Our study of the entire record, including the testimony presented before the grand jury, convinces us that the State's evidence with respect to the crimes charged in the indictment, other than perjury, was compiled from sources other than defendant's grand jury testimony. The principal thrust of the prosecution's case was supplied by Oliveri's testimony and tape recordings. This evidence was available to the State before defendant's grand jury appearance and was in no way derived from testimony elicited there.

[148 NJSuper Page 601]

VI. Denial Of Defendant's Motion To Dismiss The Indictment.

Prior to trial defendant moved to dismiss the indictment on the grounds that (1) although he was a target of grand jury investigation, the prosecutor had failed to inform him of the scope of its inquiry at his appearance before that body; (2) he did not execute a written waiver of immunity before testifying; (3) he was called as a witness before the grand jury when he was a target of its investigation, and (4) N.J.S.A. 2A:81-17.2a2 granted him, as a public employee, automatic use immunity in exchange for his grand jury testimony, and therefore he was immune from prosecution in any criminal proceeding based upon that testimony or evidence derived from it. Judge Kentz in the Law Division denied the motion, and in a written opinion, dated January 16, 1974, in pertinent part, held that since defendant had voluntarily and intelligently waived his privilege against self-incrimination by testifying before the grand jury, he could not claim immunity under N.J.S.A. 2A:81-17.2a2. The trial judge, in effect, held that the immunity granted by this statute was not self-executing. We disagree.

In State v. Vinegra, supra (decided after the ruling by the trial judge on defendant's motion to dismiss), we held that the immunity granted by N.J.S.A. 2A:81-17.2a2 was self-executing and required no assertion by the witness or confirmatory action by the court or the State. 134 N.J. Super. at 440. However, under the facts of the present case, the trial judge's failure to recognize the self-executing nature of the statutory grant does not necessitate dismissal of the indictment which, as demonstrated, was based on sufficient legitimate and independent proofs. State v. Vinegra, supra. Nor do we find sufficient reason at this time to reexamine our holding in the Vinegra case. See United States v. Calandra , 414 U.S. 338, 94 S. Ct. 613, 38 L. Ed. 2d 561 (1974); United States v. Blue , 384 U.S. 251, 86 S. Ct. 1416, 16 L. Ed. 2d 510 (1966).

[148 NJSuper Page 602]

Even if we were to agree with defendant that the substantive crimes charged in the indictment should have been dismissed, his conviction and concurrent sentence on the perjury charge still stands. See State v. Mullen, supra; State v. Falco , 60 N.J. 570 (1972); State v. Cattaneo , 123 N.J. Super. 167 (App. Div.), certif. den. 63 N.J. 324 (1973).

Finally, we find no merit in the defendant's claim that his constitutional rights were infringed because the State failed to adequately inform him of the scope of its investigation at the time he was called before the grand jury.
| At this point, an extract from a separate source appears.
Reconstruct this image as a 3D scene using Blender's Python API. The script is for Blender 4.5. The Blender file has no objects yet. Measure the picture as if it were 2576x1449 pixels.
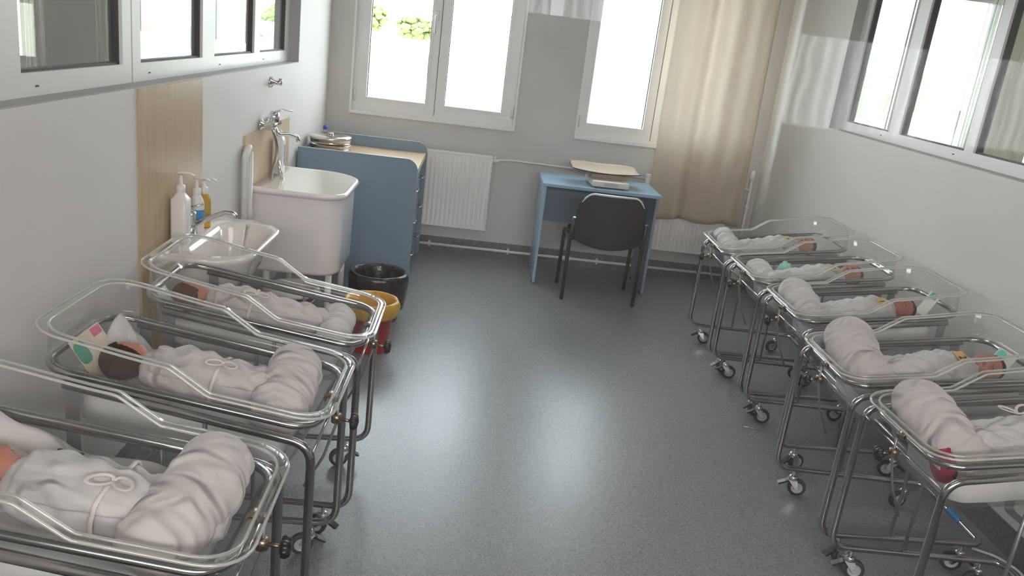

Defendant admits that he was apprised generally of the subject matter of the investigation but claims his informant did not "pinpoint the Verle Cain matter." Our review of the record reveals that there was sufficient evidence to warrant the findings and conclusions of the trial judge that defendant was informed of the scope of the proceeding the day before his appearance before the grand jury. Moreover, sufficient evidence supports the conclusion that he understood his rights each time he appeared before the grand jury and that he voluntarily and knowingly testified. Therefore, we find no sound reason or justification for disturbing the trial judge's ruling. State v. Johnson , 42 N.J. 146, 161-162 (1964). Accordingly, we are satisfied that defendant's constitutional rights were not violated in the course of obtaining the indictment against him and we affirm the denial of defendant's motion to dismiss the indictment substantially for the reasons expressed by Judge Kentz in his letter opinion of January 16, 1974.

The judgments of conviction are affirmed.